June 10 Thursday — Clemens and Paine traveled 20 miles to Catonsville, Maryland and St. Timothy’s School for Frances Nunnally’s graduation. Clemens’ commencement speech was his last public speaking performance. The speech as reported by Baltimore News, “Advice to Girls,” in Fatout:
I don’t know what to tell you girls to do. Mr. Martin has told you everything you ought to do, and now I must give you some don’ts, There is nothing for me to do but to tell you young ladies what not to do. There are three things that you should never do on any occasion.
First, girls, don’t smoke—that is, don’t smoke to excess. I am seventy- three and one half years old, and have been smoking seventy-three of them. But I never smoke to excess— that is, I smoke in moderation, only one cigar at a time.
Second, don’t drink—that is, don’t drink to excess,
Third, don’t marry—I mean, to excess.
Now, if you young ladies will refrain from all these things you will have all the virtues that anyone will honor and respect.
Another thing I want to say, and that is that honesty is the best policy. That is an old proverb; but you don’t ever want to forget it in your journey through life.
I remember when I had just written Innocents Abroad when I and my partner wanted to start a newspaper syndicate. We needed three dollars and did not know where to get it. While we were in a quandary I espied a valuable dog on the street. I picked up the canine and sold him to a man for three dollars. Afterward the owner of the dog came along and I got three dollars from him for telling him where the dog was. So I went back and gave the three dollars to the man whom I sold it to, and have lived honestly ever since [Fatout, MT Speaking 645-6).
Note: for some reason Fatout names the wrong school—Misses Tewksbury’s school where Margaret Blackmer was enrolled, Also, on Sept. 28, 2009, a photograph album went on sale on eBay with 165 snapshots, many of Clemens, Nunnally and others at the ceremony which was held the next day, June 10 (see insert photo).
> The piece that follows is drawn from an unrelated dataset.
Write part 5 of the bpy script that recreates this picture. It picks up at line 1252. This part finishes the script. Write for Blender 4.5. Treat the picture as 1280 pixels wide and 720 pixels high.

Insert: Clemens, Albert Bigelow Paine, and Frances Nunnally at St. Timothy’s
Dr. Edward Everett Hale died in Boston at the age of 87. He is best remembered for his 1863 short story, “The Man Without a Country.” Hale was third on Mark Twain’s 1905 list of ten nominees to join the American Academy of Arts and Letters [Gribben 285; NY Times, June 11, 1909, p. 9].
George E. Day for YMCA, Somerville, (Mass.) wrote to ask Sam for a lecture or reading [MTP]. Note. “Ans’d June 12, ‘09”
T. Fisher Unwin wrote from London to Sam, “I send you herewith a copy of “The Pools of Silence” by Mr. H. de Vere Stacpoole. This book deals with the present situation in the Congo, and as I think, in a sincere and Striking way. The public at large hardly realises, perhaps, that the position of the affairs in the Congo remains practically unchanged” [MTP]. Note: not in Gribben.
The New York Times, p, 6 ran a squib from the Brooklyn Eagle:
Mark Twain's Alibi.
From the Brooklyn Eagle.
Mark Twain would do, or commit, or suggest, or abet, or connive at no unnecessary wrong—in the absence of Col. George Harvey, who is today delivering an address at the University of Kansas, in Lawrence on "The Power of Tolerance."
The physical absence of Col. Harvey tn Kansas establishes a moral alibi for Mark Twain whether in Manhattan or Connecticut or elsewhere.